Prompt — Copy exactly the lines that run from the top of the listing to the line containing "C = bpy.context.scene.collection", both ends included, and omit the pictures.

--- Begin ---

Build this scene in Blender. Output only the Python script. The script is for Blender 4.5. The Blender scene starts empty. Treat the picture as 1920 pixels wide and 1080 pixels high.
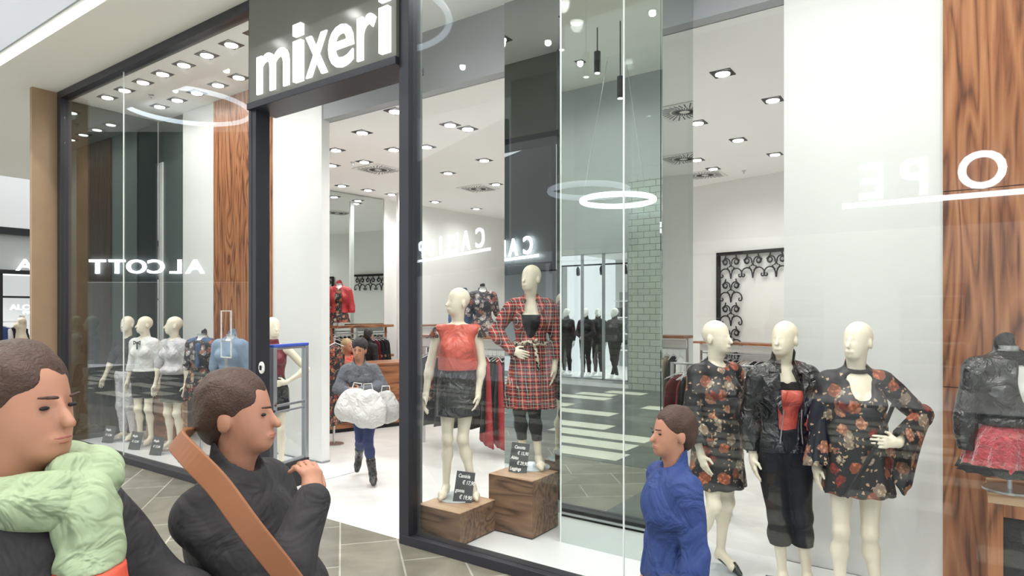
import bpy, math, random
import numpy as np
from mathutils import Vector, Matrix
random.seed(7)
R = math.radians
C = bpy.context.scene.collection

# ---------------------------------------------------------------- camera, world, exposure
CAM_Z, FPX, HOR = 1.85, 1200.0, 585.0
cam_d = bpy.data.cameras.new('camera'); cam = bpy.data.objects.new('camera', cam_d); C.objects.link(cam)
cam.location = (0, 0, CAM_Z); cam.rotation_euler = (R(90), 0, 0)
cam_d.sensor_width = 36.0; cam_d.lens = FPX / 1920 * 36; cam_d.shift_y = (HOR - 540) / 1920
cam_d.clip_start = 0.05; cam_d.clip_end = 200
bpy.context.scene.camera = cam
W = bpy.data.worlds.new('world'); bpy.context.scene.world = W; W.use_nodes = True
W.node_tree.nodes['Background'].inputs[0].default_value = (0.93, 0.96, 1.0, 1)
W.node_tree.nodes['Background'].inputs[1].default_value = 1.0
vs = bpy.context.scene.view_settings
vs.view_transform = 'Standard'; vs.look = 'None'; vs.gamma = 1; vs.use_curve_mapping = False
vs.exposure = 0.55
cy = bpy.context.scene.cycles; cy.max_bounces = 16; cy.diffuse_bounces = 9; cy.glossy_bounces = 8; cy.transparent_max_bounces = 24
SHOP_W, WINDOW_W, MALL_W, OPP_W = 31, 19, 150, 140     # watts of one downlight

# ---------------------------------------------------------------- the shop frame: u along the shopfront, v into the shop
Q = Vector((-0.931, 5.199, 0)); E = Vector((0.8178, -0.5756, 0)).normalized(); N = Vector((-E.y, E.x, 0))
ROT = math.atan2(E.y, E.x)
MS = Matrix.Translation(Q) @ Matrix.Rotation(ROT, 4, 'Z')
def F(u, v, z=0.0): return Q + E * u + N * v + Vector((0, 0, z))
def uv(px, py, z):                       # pixel on the horizontal plane z -> (u, v)
    Y = (z - CAM_Z) * FPX / (HOR - py); X = (px - 960) / FPX * Y
    d = Vector((X, Y, 0)) - Q; return d.dot(E), d.dot(N)
def U(px, v):                            # column px on the plane at depth v -> u
    k = (px - 960) / FPX; b = Q + N * v
    return (k * b.y - b.x) / (E.x - k * E.y)
def Yof(u, v): return F(u, v).y
def zof(py, Y): return CAM_Z + (HOR - py) / FPX * Y
def wp(px, Y, z=0.0): return Vector(((px - 960) / FPX * Y, Y, z))

# ---------------------------------------------------------------- materials
def newmat(name):
    m = bpy.data.materials.new(name); m.use_nodes = True; nt = m.node_tree
    return m, nt, nt.nodes['Principled BSDF']
def pm(name, col, rough=0.5, metal=0.0, spec=0.5, emit=None, es=0, coat=0, sheen=0, var=0.0, vscale=8, bump=0.0, bscale=40):
    m, nt, b = newmat(name)
    b.inputs['Base Color'].default_value = (*col, 1); b.inputs['Roughness'].default_value = rough
    b.inputs['Metallic'].default_value = metal; b.inputs['Specular IOR Level'].default_value = spec
    b.inputs['Coat Weight'].default_value = coat; b.inputs['Coat Roughness'].default_value = 0.1; b.inputs['Sheen Weight'].default_value = sheen
    if emit: b.inputs['Emission Color'].default_value = (*emit, 1); b.inputs['Emission Strength'].default_value = es
    if var or bump:
        tc = nt.nodes.new('ShaderNodeTexCoord')
    if var:
        n = nt.nodes.new('ShaderNodeTexNoise'); n.inputs['Scale'].default_value = vscale; n.inputs['Detail'].default_value = 4
        nt.links.new(tc.outputs['Object'], n.inputs['Vector'])
        mx = nt.nodes.new('ShaderNodeMix'); mx.data_type = 'RGBA'
        mx.inputs[6].default_value = (*[c * (1 - var) for c in col], 1); mx.inputs[7].default_value = (*[min(1, c * (1 + var)) for c in col], 1)
        nt.links.new(n.outputs['Fac'], mx.inputs[0]); nt.links.new(mx.outputs[2], b.inputs['Base Color'])
    if bump:
        n2 = nt.nodes.new('ShaderNodeTexNoise'); n2.inputs['Scale'].default_value = bscale; n2.inputs['Detail'].default_value = 3; n2.inputs['Distortion'].default_value = 1.1
        nt.links.new(tc.outputs['Object'], n2.inputs['Vector'])
        bp = nt.nodes.new('ShaderNodeBump'); bp.inputs['Strength'].default_value = bump; bp.inputs['Distance'].default_value = 0.05 if bscale < 20 else 0.02
        nt.links.new(n2.outputs['Fac'], bp.inputs['Height']); nt.links.new(bp.outputs['Normal'], b.inputs['Normal'])
    return m
def wood(name, c1, c2, c3, axis='z', scale=1.0, rough=0.35):
    m, nt, b = newmat(name); L = nt.links
    tc = nt.nodes.new('ShaderNodeTexCoord'); mp = nt.nodes.new('ShaderNodeMapping')
    s = [22 * scale] * 3; s['xyz'.index(axis)] = 1.3 * scale; mp.inputs['Scale'].default_value = s
    n = nt.nodes.new('ShaderNodeTexNoise'); n.inputs['Scale'].default_value = 1; n.inputs['Detail'].default_value = 7; n.inputs['Distortion'].default_value = 1.2
    L.new(tc.outputs['Object'], mp.inputs['Vector']); L.new(mp.outputs['Vector'], n.inputs['Vector'])
    mp2 = nt.nodes.new('ShaderNodeMapping'); s2 = [4.2 * scale] * 3; s2['xyz'.index(axis)] = 0.55 * scale; mp2.inputs['Scale'].default_value = s2
    n2 = nt.nodes.new('ShaderNodeTexNoise'); n2.inputs['Scale'].default_value = 1; n2.inputs['Detail'].default_value = 2; n2.inputs['Distortion'].default_value = 0.6
    L.new(tc.outputs['Object'], mp2.inputs['Vector']); L.new(mp2.outputs['Vector'], n2.inputs['Vector'])
    mu = nt.nodes.new('ShaderNodeMath'); mu.operation = 'MULTIPLY'; mu.inputs[1].default_value = 9
    L.new(n2.outputs['Fac'], mu.inputs[0])
    pp = nt.nodes.new('ShaderNodeMath'); pp.operation = 'PINGPONG'; pp.inputs[1].default_value = 0.5; L.new(mu.outputs[0], pp.inputs[0])
    ad = nt.nodes.new('ShaderNodeMath'); ad.operation = 'ADD'; L.new(pp.outputs[0], ad.inputs[0]); L.new(n.outputs['Fac'], ad.inputs[1])
    hf = nt.nodes.new('ShaderNodeMath'); hf.operation = 'MULTIPLY'; hf.inputs[1].default_value = 0.62; L.new(ad.outputs[0], hf.inputs[0])
    r = nt.nodes.new('ShaderNodeValToRGB'); L.new(hf.outputs[0], r.inputs[0])
    r.color_ramp.elements[0].position = 0.26; r.color_ramp.elements[0].color = (*c1, 1)
    r.color_ramp.elements[1].position = 0.72; r.color_ramp.elements[1].color = (*c3, 1)
    e = r.color_ramp.elements.new(0.42); e.color = (*c2, 1)
    L.new(r.outputs[0], b.inputs['Base Color']); b.inputs['Roughness'].default_value = rough
    return m
def glass(name, tint=(0.975, 0.985, 0.98), refl=0.032):
    m = bpy.data.materials.new(name); m.use_nodes = True; nt = m.node_tree; nt.nodes.clear()
    o = nt.nodes.new('ShaderNodeOutputMaterial'); t = nt.nodes.new('ShaderNodeBsdfTransparent'); g = nt.nodes.new('ShaderNodeBsdfGlossy')
    t.inputs[0].default_value = (*tint, 1); g.inputs['Roughness'].default_value = 0.0
    f = nt.nodes.new('ShaderNodeLayerWeight'); f.inputs[0].default_value = 0.5
    pw = nt.nodes.new('ShaderNodeMath'); pw.operation = 'POWER'; pw.inputs[1].default_value = 4.0; nt.links.new(f.outputs['Facing'], pw.inputs[0])
    a = nt.nodes.new('ShaderNodeMath'); a.operation = 'MULTIPLY_ADD'; a.inputs[1].default_value = 0.9; a.inputs[2].default_value = refl
    mx = nt.nodes.new('ShaderNodeMixShader')
    nt.links.new(pw.outputs[0], a.inputs[0]); nt.links.new(a.outputs[0], mx.inputs[0]); nt.links.new(t.outputs[0], mx.inputs[1]); nt.links.new(g.outputs[0], mx.inputs[2])
    nt.links.new(mx.outputs[0], o.inputs[0]); return m
def mirror(name, col, rough=0.0):
    return pm(name, col, rough, 1.0)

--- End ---

Expected answer —
Build this scene in Blender. Output only the Python script. The script is for Blender 4.5. The Blender scene starts empty. Treat the picture as 1920 pixels wide and 1080 pixels high.
import bpy, math, random
import numpy as np
from mathutils import Vector, Matrix
random.seed(7)
R = math.radians
C = bpy.context.scene.collection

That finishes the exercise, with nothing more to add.